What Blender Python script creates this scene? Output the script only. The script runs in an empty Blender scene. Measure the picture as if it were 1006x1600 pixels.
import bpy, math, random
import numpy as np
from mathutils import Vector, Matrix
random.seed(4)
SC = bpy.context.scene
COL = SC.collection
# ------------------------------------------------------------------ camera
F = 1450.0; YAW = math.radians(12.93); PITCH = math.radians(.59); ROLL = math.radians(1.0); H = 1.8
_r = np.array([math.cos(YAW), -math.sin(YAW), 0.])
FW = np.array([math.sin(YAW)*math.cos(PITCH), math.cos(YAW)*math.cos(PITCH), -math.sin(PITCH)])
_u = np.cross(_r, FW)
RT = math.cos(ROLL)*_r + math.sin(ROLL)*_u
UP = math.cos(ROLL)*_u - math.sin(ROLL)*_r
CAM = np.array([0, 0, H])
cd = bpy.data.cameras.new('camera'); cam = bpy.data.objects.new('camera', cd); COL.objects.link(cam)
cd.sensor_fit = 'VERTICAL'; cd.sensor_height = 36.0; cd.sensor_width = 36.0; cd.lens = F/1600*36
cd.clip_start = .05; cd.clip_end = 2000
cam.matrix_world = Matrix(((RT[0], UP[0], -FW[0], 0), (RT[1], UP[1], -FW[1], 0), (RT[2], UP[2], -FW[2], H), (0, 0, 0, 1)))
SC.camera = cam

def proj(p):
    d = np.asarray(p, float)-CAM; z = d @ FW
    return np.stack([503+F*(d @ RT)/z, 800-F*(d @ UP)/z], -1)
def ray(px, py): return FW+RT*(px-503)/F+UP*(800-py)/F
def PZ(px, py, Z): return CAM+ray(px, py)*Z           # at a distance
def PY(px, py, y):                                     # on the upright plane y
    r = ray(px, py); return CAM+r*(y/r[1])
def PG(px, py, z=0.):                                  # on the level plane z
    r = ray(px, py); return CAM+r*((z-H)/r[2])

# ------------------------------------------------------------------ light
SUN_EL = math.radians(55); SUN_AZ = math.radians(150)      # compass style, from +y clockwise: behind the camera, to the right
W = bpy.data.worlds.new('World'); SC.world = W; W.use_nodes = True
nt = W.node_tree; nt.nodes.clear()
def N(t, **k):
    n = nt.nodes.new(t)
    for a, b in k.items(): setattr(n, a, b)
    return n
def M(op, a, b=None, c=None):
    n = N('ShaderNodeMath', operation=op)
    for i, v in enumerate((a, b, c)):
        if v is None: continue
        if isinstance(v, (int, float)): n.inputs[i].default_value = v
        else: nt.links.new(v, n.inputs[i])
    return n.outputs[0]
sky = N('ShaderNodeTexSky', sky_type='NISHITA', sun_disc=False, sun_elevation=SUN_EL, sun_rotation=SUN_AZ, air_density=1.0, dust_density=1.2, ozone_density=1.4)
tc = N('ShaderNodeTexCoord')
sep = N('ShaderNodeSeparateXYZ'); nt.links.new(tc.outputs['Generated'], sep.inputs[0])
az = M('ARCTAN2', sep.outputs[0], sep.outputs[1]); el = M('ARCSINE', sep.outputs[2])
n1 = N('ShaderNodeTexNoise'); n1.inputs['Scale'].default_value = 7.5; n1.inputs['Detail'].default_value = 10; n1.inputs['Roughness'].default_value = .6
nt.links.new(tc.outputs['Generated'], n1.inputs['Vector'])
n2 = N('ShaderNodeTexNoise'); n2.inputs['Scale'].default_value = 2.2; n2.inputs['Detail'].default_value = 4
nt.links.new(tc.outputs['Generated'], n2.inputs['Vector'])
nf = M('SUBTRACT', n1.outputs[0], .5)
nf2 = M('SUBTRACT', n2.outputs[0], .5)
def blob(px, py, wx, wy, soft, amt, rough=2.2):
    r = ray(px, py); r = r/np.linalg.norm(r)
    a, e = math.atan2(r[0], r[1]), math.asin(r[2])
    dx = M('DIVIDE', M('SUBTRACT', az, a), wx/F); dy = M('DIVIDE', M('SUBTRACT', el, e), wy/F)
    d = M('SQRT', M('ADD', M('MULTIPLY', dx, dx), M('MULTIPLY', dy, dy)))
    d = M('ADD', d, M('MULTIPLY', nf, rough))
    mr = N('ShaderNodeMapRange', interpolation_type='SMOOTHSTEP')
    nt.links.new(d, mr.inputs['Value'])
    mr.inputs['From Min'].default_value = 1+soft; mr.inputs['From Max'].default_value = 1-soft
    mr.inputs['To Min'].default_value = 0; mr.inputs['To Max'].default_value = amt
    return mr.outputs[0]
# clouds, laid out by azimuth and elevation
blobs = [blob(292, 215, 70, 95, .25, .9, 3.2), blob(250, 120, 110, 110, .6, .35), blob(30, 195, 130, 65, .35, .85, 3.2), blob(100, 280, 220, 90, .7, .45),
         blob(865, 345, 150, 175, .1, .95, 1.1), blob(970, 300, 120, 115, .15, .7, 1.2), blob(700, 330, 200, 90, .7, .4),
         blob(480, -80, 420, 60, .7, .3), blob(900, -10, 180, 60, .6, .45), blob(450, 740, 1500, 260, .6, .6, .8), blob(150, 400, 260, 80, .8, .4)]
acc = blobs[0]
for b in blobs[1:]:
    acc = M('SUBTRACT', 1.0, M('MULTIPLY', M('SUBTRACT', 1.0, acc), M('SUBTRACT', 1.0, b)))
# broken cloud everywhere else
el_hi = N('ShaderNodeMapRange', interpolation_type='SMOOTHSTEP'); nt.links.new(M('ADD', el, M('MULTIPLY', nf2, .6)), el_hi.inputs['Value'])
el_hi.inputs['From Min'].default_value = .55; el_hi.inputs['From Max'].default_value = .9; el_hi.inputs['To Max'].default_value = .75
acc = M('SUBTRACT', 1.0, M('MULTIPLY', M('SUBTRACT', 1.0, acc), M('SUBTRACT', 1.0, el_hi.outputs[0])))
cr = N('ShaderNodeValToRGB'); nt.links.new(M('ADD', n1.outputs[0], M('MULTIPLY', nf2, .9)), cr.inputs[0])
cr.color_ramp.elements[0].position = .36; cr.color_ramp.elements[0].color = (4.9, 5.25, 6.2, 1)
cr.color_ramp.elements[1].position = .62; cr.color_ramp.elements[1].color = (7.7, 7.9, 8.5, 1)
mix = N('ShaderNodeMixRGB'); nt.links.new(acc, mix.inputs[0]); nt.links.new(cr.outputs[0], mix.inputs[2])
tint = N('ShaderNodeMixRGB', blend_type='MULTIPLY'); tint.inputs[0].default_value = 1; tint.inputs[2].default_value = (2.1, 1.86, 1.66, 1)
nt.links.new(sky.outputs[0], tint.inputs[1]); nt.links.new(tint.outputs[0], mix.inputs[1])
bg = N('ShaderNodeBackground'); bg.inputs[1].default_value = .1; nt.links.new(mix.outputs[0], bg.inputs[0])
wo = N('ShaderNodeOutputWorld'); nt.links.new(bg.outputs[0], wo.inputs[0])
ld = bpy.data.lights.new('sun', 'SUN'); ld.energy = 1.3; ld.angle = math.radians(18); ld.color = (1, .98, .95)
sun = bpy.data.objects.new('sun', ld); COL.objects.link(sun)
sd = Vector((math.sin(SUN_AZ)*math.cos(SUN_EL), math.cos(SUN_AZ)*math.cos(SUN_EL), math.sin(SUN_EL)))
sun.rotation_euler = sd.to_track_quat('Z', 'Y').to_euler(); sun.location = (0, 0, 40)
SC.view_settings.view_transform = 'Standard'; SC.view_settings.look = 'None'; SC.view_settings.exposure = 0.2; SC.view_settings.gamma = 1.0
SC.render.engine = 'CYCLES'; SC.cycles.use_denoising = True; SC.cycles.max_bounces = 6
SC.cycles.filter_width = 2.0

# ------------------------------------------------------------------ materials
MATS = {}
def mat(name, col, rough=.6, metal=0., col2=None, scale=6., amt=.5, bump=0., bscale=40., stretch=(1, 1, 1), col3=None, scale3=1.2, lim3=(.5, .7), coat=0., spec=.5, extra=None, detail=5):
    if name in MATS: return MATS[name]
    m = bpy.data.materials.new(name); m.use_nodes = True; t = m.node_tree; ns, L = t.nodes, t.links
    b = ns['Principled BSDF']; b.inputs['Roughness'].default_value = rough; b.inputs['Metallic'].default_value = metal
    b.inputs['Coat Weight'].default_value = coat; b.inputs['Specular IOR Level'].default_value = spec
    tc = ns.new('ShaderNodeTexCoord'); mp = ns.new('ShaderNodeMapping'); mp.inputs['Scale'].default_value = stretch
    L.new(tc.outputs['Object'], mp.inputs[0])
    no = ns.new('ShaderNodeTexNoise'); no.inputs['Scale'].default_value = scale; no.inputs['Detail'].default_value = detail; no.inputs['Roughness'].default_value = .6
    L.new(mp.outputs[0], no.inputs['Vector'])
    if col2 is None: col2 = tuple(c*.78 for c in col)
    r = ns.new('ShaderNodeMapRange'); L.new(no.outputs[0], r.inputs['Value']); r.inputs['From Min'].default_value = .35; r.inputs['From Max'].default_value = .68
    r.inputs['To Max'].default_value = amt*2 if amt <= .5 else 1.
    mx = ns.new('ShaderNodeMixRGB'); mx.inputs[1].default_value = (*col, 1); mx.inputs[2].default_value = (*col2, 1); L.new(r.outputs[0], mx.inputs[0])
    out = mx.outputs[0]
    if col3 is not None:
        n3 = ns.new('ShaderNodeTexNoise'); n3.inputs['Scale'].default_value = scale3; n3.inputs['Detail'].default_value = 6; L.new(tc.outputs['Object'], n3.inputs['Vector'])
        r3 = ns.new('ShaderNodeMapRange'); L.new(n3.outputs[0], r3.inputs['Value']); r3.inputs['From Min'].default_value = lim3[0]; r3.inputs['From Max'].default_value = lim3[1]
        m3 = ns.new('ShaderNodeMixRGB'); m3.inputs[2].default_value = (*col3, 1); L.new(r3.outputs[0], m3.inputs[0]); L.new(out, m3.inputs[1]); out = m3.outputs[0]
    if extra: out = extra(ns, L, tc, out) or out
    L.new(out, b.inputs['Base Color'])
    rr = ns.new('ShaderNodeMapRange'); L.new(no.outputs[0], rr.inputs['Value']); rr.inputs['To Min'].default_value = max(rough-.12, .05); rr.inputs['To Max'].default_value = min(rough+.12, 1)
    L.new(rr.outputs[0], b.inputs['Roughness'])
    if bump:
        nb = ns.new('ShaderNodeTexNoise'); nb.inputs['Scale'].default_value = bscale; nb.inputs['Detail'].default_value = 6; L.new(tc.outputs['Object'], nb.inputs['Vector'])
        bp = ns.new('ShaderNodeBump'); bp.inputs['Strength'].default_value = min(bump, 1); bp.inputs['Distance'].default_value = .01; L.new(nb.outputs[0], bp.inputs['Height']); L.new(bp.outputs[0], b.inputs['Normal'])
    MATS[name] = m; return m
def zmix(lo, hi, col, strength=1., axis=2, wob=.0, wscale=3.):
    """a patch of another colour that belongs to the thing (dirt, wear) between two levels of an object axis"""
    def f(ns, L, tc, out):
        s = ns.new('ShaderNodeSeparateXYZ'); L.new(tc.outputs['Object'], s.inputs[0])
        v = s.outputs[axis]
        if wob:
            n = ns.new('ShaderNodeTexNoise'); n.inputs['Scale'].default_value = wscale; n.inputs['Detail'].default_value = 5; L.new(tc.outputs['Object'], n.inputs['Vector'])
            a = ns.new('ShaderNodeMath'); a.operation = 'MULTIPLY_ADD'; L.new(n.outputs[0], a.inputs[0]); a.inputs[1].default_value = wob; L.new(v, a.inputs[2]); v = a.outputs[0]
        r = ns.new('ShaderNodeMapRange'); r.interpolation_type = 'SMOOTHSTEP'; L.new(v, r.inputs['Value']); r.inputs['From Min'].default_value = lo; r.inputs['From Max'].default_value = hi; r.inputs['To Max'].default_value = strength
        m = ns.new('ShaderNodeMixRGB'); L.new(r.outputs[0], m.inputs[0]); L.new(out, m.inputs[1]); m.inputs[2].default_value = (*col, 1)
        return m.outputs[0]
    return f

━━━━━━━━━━

--- Work to be completed ---
In the listing, find every line containing the word "scene" and list it.

--- Problem solution ---
What Blender Python script creates this scene? Output the script only. The script runs in an empty Blender scene. Measure the picture as if it were 1006x1600 pixels.
SC = bpy.context.scene